REMI-Northwest begins each project by getting to know the client and
becoming a student of the goals and priorities of the client. For
Biochar, REMI-Northwest studied the technical details of cooking wood
waste, identified additional global markets and presented the current
opportunity clearly and concisely. This focus uncovers opportunity for
REMI-Northwest clients, leads more effectively to implementation and
makes every project unique and inspiring.

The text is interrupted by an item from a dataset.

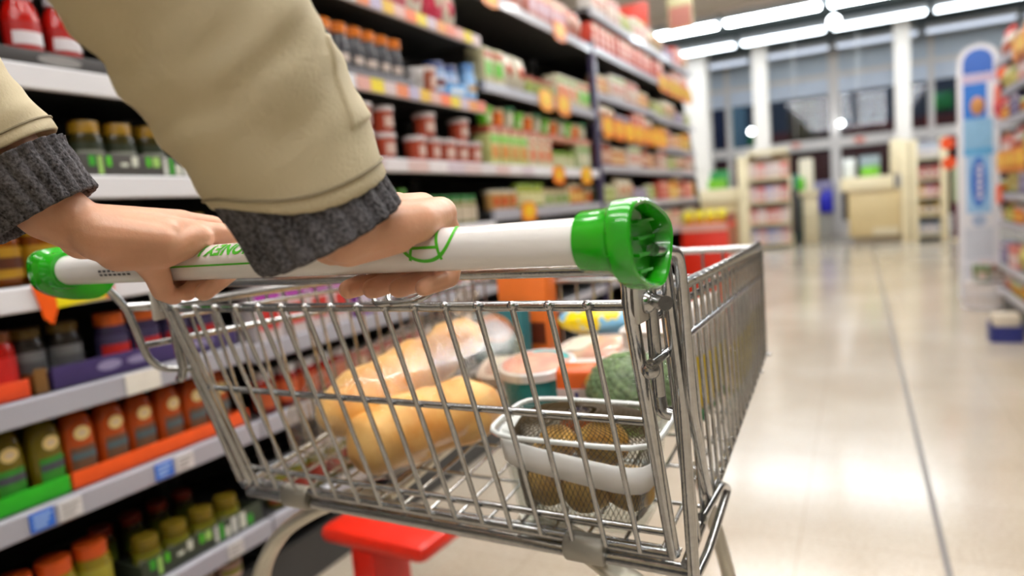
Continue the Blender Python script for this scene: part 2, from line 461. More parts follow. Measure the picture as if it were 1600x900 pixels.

When the Medford Parks and Recreation Department asked REMI Northwest
to evaluate the economic benefits of city swimming pools, Principal Alec
Miller started asking questions about swimmers, their ages, abilities
and habits. For the Medford Water Park, this meant understanding the
market for Aquatic Recreation as it applied to the long-term goals of
the Medford Parks and Recreation Department. More than simply building
better city pools, the project strategy was to expand the culture of
recreation within the constraints of political and fiscal reality.

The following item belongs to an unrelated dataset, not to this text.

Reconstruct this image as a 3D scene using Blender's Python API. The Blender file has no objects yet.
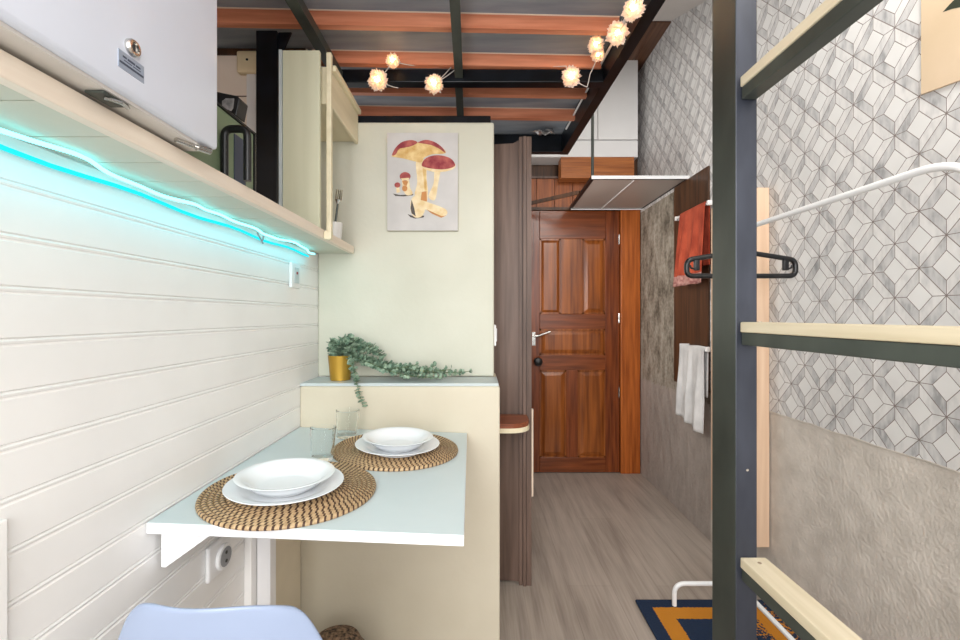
import bpy, bmesh, math, random
from mathutils import Vector, Matrix
random.seed(7)
D = bpy.data
scene = bpy.context.scene
C = scene.collection
PI = math.pi
F = 440.0; CX = 478.0; CY = 316.0; H = 1.15

# ---------------------------------------------------------------- camera
cam = D.cameras.new('camera'); camo = D.objects.new('camera', cam); C.objects.link(camo)
cam.sensor_width = 36; cam.lens = F * 36 / 960
cam.shift_x = (480 - CX) / 960; cam.shift_y = (CY - 320) / 960
cam.clip_start = 0.02
camo.location = (0, 0, H); camo.rotation_euler = (PI / 2, 0, 0)
scene.camera = camo

def at(px, py, y):
    """a point of the room at depth y"""
    return Vector(((px - CX) * y / F, y, H + (CY - py) * y / F))

# ---------------------------------------------------------------- materials
def lin(c):
    return tuple(((v / 255) / 12.92 if v / 255 <= .04045 else ((v / 255 + .055) / 1.055) ** 2.4) for v in c) + (1,)

def base_mat(name, rough=.5, metal=0.0):
    m = D.materials.new(name); m.use_nodes = True
    b = m.node_tree.nodes['Principled BSDF']
    b.inputs['Roughness'].default_value = rough
    b.inputs['Metallic'].default_value = metal
    return m, m.node_tree, b

def noise_mat(name, c1, c2, scale=(8, 8, 8), rough=.5, metal=0.0, detail=4, bump=0.0, bump_scale=None, lo=.35, hi=.65, nscale=1.0, trans=0.0, bdist=.01):
    m, nt, b = base_mat(name, rough, metal)
    N = nt.nodes; L = nt.links
    tc = N.new('ShaderNodeTexCoord'); mp = N.new('ShaderNodeMapping'); mp.inputs['Scale'].default_value = scale
    L.new(tc.outputs['Object'], mp.inputs['Vector'])
    nz = N.new('ShaderNodeTexNoise'); nz.inputs['Scale'].default_value = nscale; nz.inputs['Detail'].default_value = detail
    L.new(mp.outputs['Vector'], nz.inputs['Vector'])
    cr = N.new('ShaderNodeValToRGB')
    cr.color_ramp.elements[0].position = lo; cr.color_ramp.elements[0].color = lin(c1)
    cr.color_ramp.elements[1].position = hi; cr.color_ramp.elements[1].color = lin(c2)
    L.new(nz.outputs['Fac'], cr.inputs['Fac']); L.new(cr.outputs['Color'], b.inputs['Base Color'])
    if bump:
        bp = N.new('ShaderNodeBump'); bp.inputs['Strength'].default_value = bump; bp.inputs['Distance'].default_value = bdist
        src = nz
        if bump_scale:
            nz2 = N.new('ShaderNodeTexNoise'); nz2.inputs['Scale'].default_value = bump_scale; nz2.inputs['Detail'].default_value = 6
            L.new(tc.outputs['Object'], nz2.inputs['Vector']); src = nz2
        L.new(src.outputs['Fac'], bp.inputs['Height']); L.new(bp.outputs['Normal'], b.inputs['Normal'])
    if trans: b.inputs['Transmission Weight'].default_value = trans
    return m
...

Client responses and REMI Northwest research resulted in a strategy:
identify and categorize sources of revenue for the pool project and
identify the least cost and highest cost users. REMI-Northwest
determined children ages 4-14 and their parents to be lowest cost users
of city pools. Strategically it is easier to build a swimming culture by
starting with facilities that serve the least-cost users.

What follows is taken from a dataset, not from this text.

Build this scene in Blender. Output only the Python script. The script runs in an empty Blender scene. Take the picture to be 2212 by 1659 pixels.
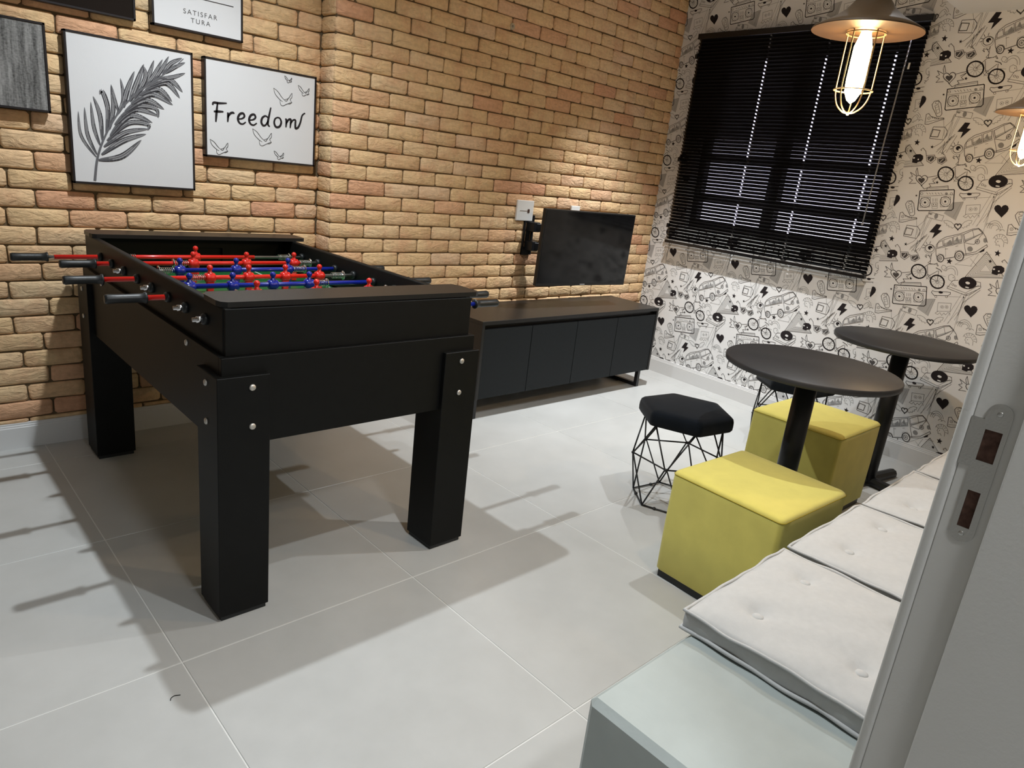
import bpy, bmesh, math, random
from mathutils import Vector, Matrix, Euler
random.seed(7)
D = bpy.data
S = bpy.context.scene
C = S.collection
PI = math.pi

# ------------------------------------------------------------------ camera
CAMLOC = Vector((-0.48634, -1.55089, 1.26143)); YAW, PITCH, ROLL, FPX = 0.777755, 0.294026, 0.114991, 1507.289
_f = Vector((math.sin(YAW)*math.cos(PITCH), math.cos(YAW)*math.cos(PITCH), -math.sin(PITCH)))
_r = Vector((math.cos(YAW), -math.sin(YAW), 0)); _u = _r.cross(_f)
_r, _u = _r*math.cos(ROLL)+_u*math.sin(ROLL), _u*math.cos(ROLL)-_r*math.sin(ROLL)
cd = D.cameras.new('camera'); cam = D.objects.new('camera', cd); C.objects.link(cam)
cd.sensor_width = 36; cd.lens = FPX/2212*36; cd.clip_start = .02; cd.clip_end = 60
cam.matrix_world = Matrix(((_r.x,_u.x,-_f.x,CAMLOC.x),(_r.y,_u.y,-_f.y,CAMLOC.y),(_r.z,_u.z,-_f.z,CAMLOC.z),(0,0,0,1)))
S.camera = cam

# ------------------------------------------------------------------ world, exposure
w = D.worlds.new('daylight'); S.world = w; w.use_nodes = True
w.node_tree.nodes['Background'].inputs[0].default_value = (.84,.80,1,1)
w.node_tree.nodes['Background'].inputs[1].default_value = 2.2
S.view_settings.view_transform = 'Standard'; S.view_settings.look = 'None'
S.view_settings.exposure = 0.06; S.view_settings.gamma = 1; S.view_settings.use_curve_mapping = False

# ceiling lamps: x, y, z, power, colour, cone (deg), blend
LAMPS = [
    (.53, .69, 2.380, 112, (.90,.96,1), 146, .8),
    (2.95, .80, 2.455, 262, (.95,.98,1), 78, .95),
    (2.00, -.50, 2.205, 50, (.92,.965,1), 140, .6),
    (.52, -.78, 2.205, 47, (.90,.96,1), 130, .6),
]
def spot(name, x, y, z, p, col, cone, blend, parent=None):
    l = D.lights.new(name, 'SPOT'); l.energy = p; l.color = col; l.spot_size = math.radians(cone); l.spot_blend = blend
    l.shadow_soft_size = .018
    o = D.objects.new(name, l); C.objects.link(o); o.location = (x, y, z)
    return o
for q in LAMPS: spot('downlight_lamp', *q)
spot('hallway_fill', .12, -1.98, 2.455, 105, (.97,.985,1), 150, .6).data.shadow_soft_size = .16  # added fill light behind the camera, brightens the door jamb

# ------------------------------------------------------------------ helpers
def link(o, parent=None):
    C.objects.link(o)
    if parent: o.parent = parent
    return o
def tag(o, label, cat, group=None):
    o['label'] = label; o['category'] = cat
    if group: o['group'] = group
    return o
def thing(name, label, cat, loc=(0,0,0), rz=0, group=None):
    o = D.objects.new(name, None); o.empty_display_size = .05; C.objects.link(o)
    o.location = loc; o.rotation_euler = (0,0,rz)
    return tag(o, label, cat, group)
def struct(o):
    o['kind'] = 'structure'; return o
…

The strategic benefit to the client was a well-written report that
helped convince the Medford City Council to hire an architect. A new
aquatic center is now in the design phase.
In 2007, REMI-Northwest LLC was formed to provide economic consulting
services in the greater Pacific Northwest region. The REMI Northwest objective is to
provide sound economic analysis through applied macro-economic theory
and economic geography utilizing the world’s leading economic
forecasting models. This approach assures economic analysis that is
fundamentally sound, well documented, and capable of forecasting future
policy issues before adverse impacts are realized.